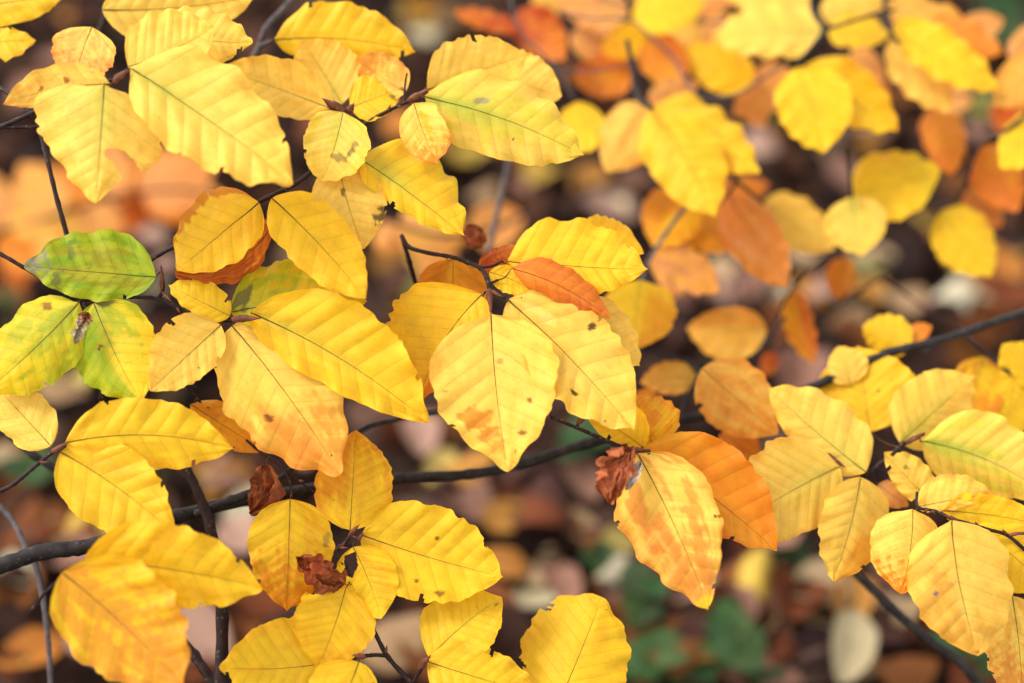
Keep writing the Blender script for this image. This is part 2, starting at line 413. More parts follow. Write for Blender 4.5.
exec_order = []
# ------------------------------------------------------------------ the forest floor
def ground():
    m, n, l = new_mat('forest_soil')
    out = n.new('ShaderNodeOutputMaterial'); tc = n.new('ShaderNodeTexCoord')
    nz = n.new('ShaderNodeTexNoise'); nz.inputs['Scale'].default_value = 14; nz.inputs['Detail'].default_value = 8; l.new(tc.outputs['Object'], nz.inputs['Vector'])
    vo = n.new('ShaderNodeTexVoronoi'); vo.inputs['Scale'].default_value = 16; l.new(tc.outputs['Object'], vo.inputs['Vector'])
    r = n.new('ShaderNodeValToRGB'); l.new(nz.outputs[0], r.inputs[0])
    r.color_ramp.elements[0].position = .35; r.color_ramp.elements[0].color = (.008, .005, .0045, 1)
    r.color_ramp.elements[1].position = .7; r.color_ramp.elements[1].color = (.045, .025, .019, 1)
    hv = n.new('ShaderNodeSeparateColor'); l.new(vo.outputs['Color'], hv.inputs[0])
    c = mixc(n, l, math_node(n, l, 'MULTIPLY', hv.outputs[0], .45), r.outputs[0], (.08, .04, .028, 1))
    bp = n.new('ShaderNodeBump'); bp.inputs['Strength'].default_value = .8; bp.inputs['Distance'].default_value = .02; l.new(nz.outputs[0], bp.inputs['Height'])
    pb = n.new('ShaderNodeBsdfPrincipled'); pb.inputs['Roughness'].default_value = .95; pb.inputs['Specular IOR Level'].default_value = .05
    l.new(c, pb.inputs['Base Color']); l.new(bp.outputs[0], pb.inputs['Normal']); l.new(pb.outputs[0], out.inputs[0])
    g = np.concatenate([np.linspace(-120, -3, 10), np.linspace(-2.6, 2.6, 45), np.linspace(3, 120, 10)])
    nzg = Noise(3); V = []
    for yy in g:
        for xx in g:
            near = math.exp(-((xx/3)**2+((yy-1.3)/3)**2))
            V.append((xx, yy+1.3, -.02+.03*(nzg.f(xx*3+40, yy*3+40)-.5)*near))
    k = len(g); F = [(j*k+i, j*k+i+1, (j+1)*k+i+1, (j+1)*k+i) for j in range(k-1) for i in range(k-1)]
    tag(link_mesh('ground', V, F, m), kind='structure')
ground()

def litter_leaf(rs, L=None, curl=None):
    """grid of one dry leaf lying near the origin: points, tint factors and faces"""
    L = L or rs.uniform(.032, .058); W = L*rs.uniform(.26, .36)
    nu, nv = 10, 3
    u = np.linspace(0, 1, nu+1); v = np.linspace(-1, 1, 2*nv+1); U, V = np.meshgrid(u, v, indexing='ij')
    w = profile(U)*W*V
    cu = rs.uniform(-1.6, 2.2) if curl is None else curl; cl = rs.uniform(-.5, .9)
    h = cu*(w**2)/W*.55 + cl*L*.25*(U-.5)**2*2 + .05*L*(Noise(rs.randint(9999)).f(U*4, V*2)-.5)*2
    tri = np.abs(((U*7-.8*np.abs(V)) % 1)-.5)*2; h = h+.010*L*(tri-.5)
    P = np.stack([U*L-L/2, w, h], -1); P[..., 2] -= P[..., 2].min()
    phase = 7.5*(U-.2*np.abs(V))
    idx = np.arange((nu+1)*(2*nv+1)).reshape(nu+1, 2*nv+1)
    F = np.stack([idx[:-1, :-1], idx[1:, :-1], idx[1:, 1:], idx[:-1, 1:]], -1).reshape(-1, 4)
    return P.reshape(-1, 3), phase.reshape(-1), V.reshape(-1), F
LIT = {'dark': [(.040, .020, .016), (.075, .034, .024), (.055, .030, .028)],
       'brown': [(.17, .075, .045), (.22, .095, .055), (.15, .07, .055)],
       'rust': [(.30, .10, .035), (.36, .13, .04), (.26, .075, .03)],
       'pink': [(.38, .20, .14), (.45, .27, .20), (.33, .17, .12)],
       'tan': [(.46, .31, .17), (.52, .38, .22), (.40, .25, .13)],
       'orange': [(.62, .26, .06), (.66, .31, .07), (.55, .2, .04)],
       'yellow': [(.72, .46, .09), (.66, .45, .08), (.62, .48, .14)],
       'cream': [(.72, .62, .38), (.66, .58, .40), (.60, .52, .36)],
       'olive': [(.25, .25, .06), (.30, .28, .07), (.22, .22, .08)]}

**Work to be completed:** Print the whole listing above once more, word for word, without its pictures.

**Output below:**
Keep writing the Blender script for this image. This is part 2, starting at line 413. More parts follow. Write for Blender 4.5.
exec_order = []
# ------------------------------------------------------------------ the forest floor
def ground():
    m, n, l = new_mat('forest_soil')
    out = n.new('ShaderNodeOutputMaterial'); tc = n.new('ShaderNodeTexCoord')
    nz = n.new('ShaderNodeTexNoise'); nz.inputs['Scale'].default_value = 14; nz.inputs['Detail'].default_value = 8; l.new(tc.outputs['Object'], nz.inputs['Vector'])
    vo = n.new('ShaderNodeTexVoronoi'); vo.inputs['Scale'].default_value = 16; l.new(tc.outputs['Object'], vo.inputs['Vector'])
    r = n.new('ShaderNodeValToRGB'); l.new(nz.outputs[0], r.inputs[0])
    r.color_ramp.elements[0].position = .35; r.color_ramp.elements[0].color = (.008, .005, .0045, 1)
    r.color_ramp.elements[1].position = .7; r.color_ramp.elements[1].color = (.045, .025, .019, 1)
    hv = n.new('ShaderNodeSeparateColor'); l.new(vo.outputs['Color'], hv.inputs[0])
    c = mixc(n, l, math_node(n, l, 'MULTIPLY', hv.outputs[0], .45), r.outputs[0], (.08, .04, .028, 1))
    bp = n.new('ShaderNodeBump'); bp.inputs['Strength'].default_value = .8; bp.inputs['Distance'].default_value = .02; l.new(nz.outputs[0], bp.inputs['Height'])
    pb = n.new('ShaderNodeBsdfPrincipled'); pb.inputs['Roughness'].default_value = .95; pb.inputs['Specular IOR Level'].default_value = .05
    l.new(c, pb.inputs['Base Color']); l.new(bp.outputs[0], pb.inputs['Normal']); l.new(pb.outputs[0], out.inputs[0])
    g = np.concatenate([np.linspace(-120, -3, 10), np.linspace(-2.6, 2.6, 45), np.linspace(3, 120, 10)])
    nzg = Noise(3); V = []
    for yy in g:
        for xx in g:
            near = math.exp(-((xx/3)**2+((yy-1.3)/3)**2))
            V.append((xx, yy+1.3, -.02+.03*(nzg.f(xx*3+40, yy*3+40)-.5)*near))
    k = len(g); F = [(j*k+i, j*k+i+1, (j+1)*k+i+1, (j+1)*k+i) for j in range(k-1) for i in range(k-1)]
    tag(link_mesh('ground', V, F, m), kind='structure')
ground()

def litter_leaf(rs, L=None, curl=None):
    """grid of one dry leaf lying near the origin: points, tint factors and faces"""
    L = L or rs.uniform(.032, .058); W = L*rs.uniform(.26, .36)
    nu, nv = 10, 3
    u = np.linspace(0, 1, nu+1); v = np.linspace(-1, 1, 2*nv+1); U, V = np.meshgrid(u, v, indexing='ij')
    w = profile(U)*W*V
    cu = rs.uniform(-1.6, 2.2) if curl is None else curl; cl = rs.uniform(-.5, .9)
    h = cu*(w**2)/W*.55 + cl*L*.25*(U-.5)**2*2 + .05*L*(Noise(rs.randint(9999)).f(U*4, V*2)-.5)*2
    tri = np.abs(((U*7-.8*np.abs(V)) % 1)-.5)*2; h = h+.010*L*(tri-.5)
    P = np.stack([U*L-L/2, w, h], -1); P[..., 2] -= P[..., 2].min()
    phase = 7.5*(U-.2*np.abs(V))
    idx = np.arange((nu+1)*(2*nv+1)).reshape(nu+1, 2*nv+1)
    F = np.stack([idx[:-1, :-1], idx[1:, :-1], idx[1:, 1:], idx[:-1, 1:]], -1).reshape(-1, 4)
    return P.reshape(-1, 3), phase.reshape(-1), V.reshape(-1), F
LIT = {'dark': [(.040, .020, .016), (.075, .034, .024), (.055, .030, .028)],
       'brown': [(.17, .075, .045), (.22, .095, .055), (.15, .07, .055)],
       'rust': [(.30, .10, .035), (.36, .13, .04), (.26, .075, .03)],
       'pink': [(.38, .20, .14), (.45, .27, .20), (.33, .17, .12)],
       'tan': [(.46, .31, .17), (.52, .38, .22), (.40, .25, .13)],
       'orange': [(.62, .26, .06), (.66, .31, .07), (.55, .2, .04)],
       'yellow': [(.72, .46, .09), (.66, .45, .08), (.62, .48, .14)],
       'cream': [(.72, .62, .38), (.66, .58, .40), (.60, .52, .36)],
       'olive': [(.25, .25, .06), (.30, .28, .07), (.22, .22, .08)]}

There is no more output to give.